Michael Joyce (writer)

Michael Joyce (born 1945) is a professor of English at Vassar College, NY, USA. He is also an important author and critic of electronic literature.

Joyce's afternoon: a story, 1987, was among the first literary hypertexts to present itself as undeniably serious literature, and experimented with the short-story form in novel ways. It was created with the then-new Storyspace software, deployed the ambiguity and dubious narrator characteristic of high modernism, along with some suspense and romance elements, in a story whose meaning could change dramatically depending on the path taken through its lexias on each reading. (For instance, a hard-to-find series of lexias presented a new set of facts about the narrator's actions which dramatically affected the reader's judgment of him.) In The New York Times, Robert Coover called afternoon "the granddaddy of hypertext fictions",[1] while The Toronto Globe and Mail said that it "is to the hypertext interactive novel what the Gutenberg bible is to publishing."[2] His Twilight, a symphony: a hyperfiction (1996) was a second hypertext story.

Joyce's books include War outside Ireland: a novel (1982), Of two minds: hypertext pedagogy and poetics (1995), Othermindedness: the emergence of network culture (2000), and Moral tales and meditations: technological parables and refractions (2001). His most recent work of fiction is Foucault, in Winter, in the Linnaeus Garden, published by Starcherone in Buffalo. He is a graduate of the Iowa Writers Workshop.

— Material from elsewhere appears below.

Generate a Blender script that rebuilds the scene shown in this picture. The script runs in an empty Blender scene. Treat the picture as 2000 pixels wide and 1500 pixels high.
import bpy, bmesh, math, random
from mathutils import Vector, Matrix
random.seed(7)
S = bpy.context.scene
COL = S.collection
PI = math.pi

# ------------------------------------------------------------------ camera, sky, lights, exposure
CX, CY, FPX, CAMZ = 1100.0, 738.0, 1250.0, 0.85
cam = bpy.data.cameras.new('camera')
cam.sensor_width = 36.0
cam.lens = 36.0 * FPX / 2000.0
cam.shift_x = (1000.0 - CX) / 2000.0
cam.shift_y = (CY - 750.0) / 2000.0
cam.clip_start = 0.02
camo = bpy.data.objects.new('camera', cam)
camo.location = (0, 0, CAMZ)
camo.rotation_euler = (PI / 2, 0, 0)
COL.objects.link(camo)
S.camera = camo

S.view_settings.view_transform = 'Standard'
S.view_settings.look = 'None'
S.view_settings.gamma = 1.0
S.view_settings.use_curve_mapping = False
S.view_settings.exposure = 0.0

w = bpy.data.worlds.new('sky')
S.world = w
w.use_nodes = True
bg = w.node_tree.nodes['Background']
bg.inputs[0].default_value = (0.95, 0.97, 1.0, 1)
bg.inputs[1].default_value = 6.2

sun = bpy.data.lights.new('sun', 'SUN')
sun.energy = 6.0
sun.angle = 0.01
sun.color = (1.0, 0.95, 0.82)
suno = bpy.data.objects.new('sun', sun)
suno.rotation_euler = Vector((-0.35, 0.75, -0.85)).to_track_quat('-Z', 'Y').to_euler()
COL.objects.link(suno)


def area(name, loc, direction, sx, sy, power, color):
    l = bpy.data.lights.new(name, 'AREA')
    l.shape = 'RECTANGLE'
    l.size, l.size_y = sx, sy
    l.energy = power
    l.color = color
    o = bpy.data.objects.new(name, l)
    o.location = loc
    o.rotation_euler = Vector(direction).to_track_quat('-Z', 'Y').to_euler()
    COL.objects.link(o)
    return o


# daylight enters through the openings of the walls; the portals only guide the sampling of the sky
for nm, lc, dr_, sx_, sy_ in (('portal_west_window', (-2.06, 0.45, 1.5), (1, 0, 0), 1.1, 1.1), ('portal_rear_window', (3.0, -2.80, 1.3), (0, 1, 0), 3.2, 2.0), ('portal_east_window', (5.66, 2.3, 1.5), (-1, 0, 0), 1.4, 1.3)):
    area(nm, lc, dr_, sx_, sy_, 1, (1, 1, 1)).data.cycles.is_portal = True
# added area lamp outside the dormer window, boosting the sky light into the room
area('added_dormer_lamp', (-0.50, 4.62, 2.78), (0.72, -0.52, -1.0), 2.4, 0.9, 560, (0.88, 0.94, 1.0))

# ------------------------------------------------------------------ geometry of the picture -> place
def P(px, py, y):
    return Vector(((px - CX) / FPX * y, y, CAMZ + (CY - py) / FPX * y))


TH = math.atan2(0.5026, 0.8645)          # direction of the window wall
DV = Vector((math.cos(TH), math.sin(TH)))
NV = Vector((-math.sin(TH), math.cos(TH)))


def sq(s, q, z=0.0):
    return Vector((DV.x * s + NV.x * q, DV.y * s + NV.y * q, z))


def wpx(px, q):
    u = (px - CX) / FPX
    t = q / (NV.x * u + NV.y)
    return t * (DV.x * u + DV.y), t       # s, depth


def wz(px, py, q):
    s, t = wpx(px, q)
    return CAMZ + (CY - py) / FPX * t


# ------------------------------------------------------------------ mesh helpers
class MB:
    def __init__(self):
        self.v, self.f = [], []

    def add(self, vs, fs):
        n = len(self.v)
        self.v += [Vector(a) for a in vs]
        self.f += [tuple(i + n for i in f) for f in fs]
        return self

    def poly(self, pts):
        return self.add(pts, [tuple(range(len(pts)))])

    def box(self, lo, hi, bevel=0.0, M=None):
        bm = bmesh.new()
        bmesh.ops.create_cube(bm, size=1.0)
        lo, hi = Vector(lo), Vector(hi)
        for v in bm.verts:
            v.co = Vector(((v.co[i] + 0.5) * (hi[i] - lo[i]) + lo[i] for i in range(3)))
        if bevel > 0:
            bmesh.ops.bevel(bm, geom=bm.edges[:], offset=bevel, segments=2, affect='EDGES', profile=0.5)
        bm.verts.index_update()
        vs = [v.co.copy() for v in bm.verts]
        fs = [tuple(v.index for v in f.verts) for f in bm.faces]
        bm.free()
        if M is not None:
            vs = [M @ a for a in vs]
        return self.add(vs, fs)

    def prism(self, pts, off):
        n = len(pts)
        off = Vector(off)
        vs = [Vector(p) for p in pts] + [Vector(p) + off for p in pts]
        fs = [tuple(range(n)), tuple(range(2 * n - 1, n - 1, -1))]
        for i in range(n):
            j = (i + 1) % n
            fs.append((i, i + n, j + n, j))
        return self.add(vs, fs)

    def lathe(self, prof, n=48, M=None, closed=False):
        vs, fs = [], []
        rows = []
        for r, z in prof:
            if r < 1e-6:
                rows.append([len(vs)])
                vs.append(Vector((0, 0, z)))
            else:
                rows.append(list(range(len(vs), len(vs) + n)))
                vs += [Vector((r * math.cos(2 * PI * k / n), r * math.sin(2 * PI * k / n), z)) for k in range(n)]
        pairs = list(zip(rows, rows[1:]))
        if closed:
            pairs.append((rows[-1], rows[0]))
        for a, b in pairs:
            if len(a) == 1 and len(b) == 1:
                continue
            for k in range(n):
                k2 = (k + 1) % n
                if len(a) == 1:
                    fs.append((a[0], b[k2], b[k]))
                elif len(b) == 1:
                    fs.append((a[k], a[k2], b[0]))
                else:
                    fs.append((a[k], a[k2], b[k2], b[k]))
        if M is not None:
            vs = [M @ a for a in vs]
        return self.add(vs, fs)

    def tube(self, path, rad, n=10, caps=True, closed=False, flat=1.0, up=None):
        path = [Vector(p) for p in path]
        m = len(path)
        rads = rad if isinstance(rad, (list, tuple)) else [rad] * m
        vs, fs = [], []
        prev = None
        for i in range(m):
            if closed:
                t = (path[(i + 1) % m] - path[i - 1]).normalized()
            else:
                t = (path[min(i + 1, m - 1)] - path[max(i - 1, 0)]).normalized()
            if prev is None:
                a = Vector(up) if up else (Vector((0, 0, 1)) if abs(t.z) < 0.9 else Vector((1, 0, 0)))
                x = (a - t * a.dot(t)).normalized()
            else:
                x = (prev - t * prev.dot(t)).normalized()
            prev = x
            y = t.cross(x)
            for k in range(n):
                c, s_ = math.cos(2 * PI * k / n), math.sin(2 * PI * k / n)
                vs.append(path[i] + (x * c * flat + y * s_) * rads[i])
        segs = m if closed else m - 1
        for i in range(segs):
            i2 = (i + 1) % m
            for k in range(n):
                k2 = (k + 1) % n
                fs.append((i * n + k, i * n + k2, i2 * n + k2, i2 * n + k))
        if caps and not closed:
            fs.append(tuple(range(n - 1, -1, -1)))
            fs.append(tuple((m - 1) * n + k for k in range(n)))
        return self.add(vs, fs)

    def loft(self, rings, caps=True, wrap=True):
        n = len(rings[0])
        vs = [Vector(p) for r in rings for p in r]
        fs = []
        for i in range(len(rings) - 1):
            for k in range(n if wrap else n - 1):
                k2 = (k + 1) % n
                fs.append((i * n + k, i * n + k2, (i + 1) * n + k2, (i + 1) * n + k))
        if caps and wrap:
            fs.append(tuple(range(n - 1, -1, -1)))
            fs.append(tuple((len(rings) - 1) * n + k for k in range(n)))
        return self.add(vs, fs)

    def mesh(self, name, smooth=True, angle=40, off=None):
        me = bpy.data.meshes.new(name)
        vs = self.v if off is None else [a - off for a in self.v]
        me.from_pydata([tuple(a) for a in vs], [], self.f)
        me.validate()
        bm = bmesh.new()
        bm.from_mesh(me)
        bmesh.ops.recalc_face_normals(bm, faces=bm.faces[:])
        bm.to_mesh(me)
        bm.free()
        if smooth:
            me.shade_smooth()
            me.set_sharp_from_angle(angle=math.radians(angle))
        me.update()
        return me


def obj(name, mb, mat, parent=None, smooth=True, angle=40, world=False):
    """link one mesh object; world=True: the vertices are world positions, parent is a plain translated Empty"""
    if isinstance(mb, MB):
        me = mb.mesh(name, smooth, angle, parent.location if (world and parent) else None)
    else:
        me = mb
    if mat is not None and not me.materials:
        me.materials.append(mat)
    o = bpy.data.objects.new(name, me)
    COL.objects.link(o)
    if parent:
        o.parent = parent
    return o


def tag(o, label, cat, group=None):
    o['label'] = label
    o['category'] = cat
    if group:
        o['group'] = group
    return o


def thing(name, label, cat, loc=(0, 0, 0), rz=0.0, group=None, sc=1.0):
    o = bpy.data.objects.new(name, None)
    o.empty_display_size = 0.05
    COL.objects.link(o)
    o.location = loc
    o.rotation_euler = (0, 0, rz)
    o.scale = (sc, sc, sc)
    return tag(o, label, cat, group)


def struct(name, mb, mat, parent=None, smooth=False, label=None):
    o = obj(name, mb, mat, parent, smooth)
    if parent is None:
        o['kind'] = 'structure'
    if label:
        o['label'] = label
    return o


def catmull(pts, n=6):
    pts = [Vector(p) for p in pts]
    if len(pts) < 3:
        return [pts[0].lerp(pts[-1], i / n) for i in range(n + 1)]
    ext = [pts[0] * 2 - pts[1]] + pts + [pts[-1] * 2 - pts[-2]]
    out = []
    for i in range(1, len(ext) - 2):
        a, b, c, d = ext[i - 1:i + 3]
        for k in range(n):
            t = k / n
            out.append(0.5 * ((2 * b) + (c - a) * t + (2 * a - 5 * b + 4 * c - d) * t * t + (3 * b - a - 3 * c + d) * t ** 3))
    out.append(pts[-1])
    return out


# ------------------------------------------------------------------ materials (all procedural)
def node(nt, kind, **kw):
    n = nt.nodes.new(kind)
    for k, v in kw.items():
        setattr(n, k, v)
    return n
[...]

Joyce has collaborated for the last six years with Los Angeles-based visual artist Alexandra Grant. The work Grant has made based on his texts ("The Ladder Quartet" and the "Six Portals") has been exhibited at the Museum of Contemporary Art, Los Angeles (MOCA) and Honor Fraser Gallery (Los Angeles).

References

  1. The End of Books. Nytimes.com (1992-06-21). Retrieved on 2013-07-28.
  2. Michael Joyce. Eastgate.com. Retrieved on 2013-07-28.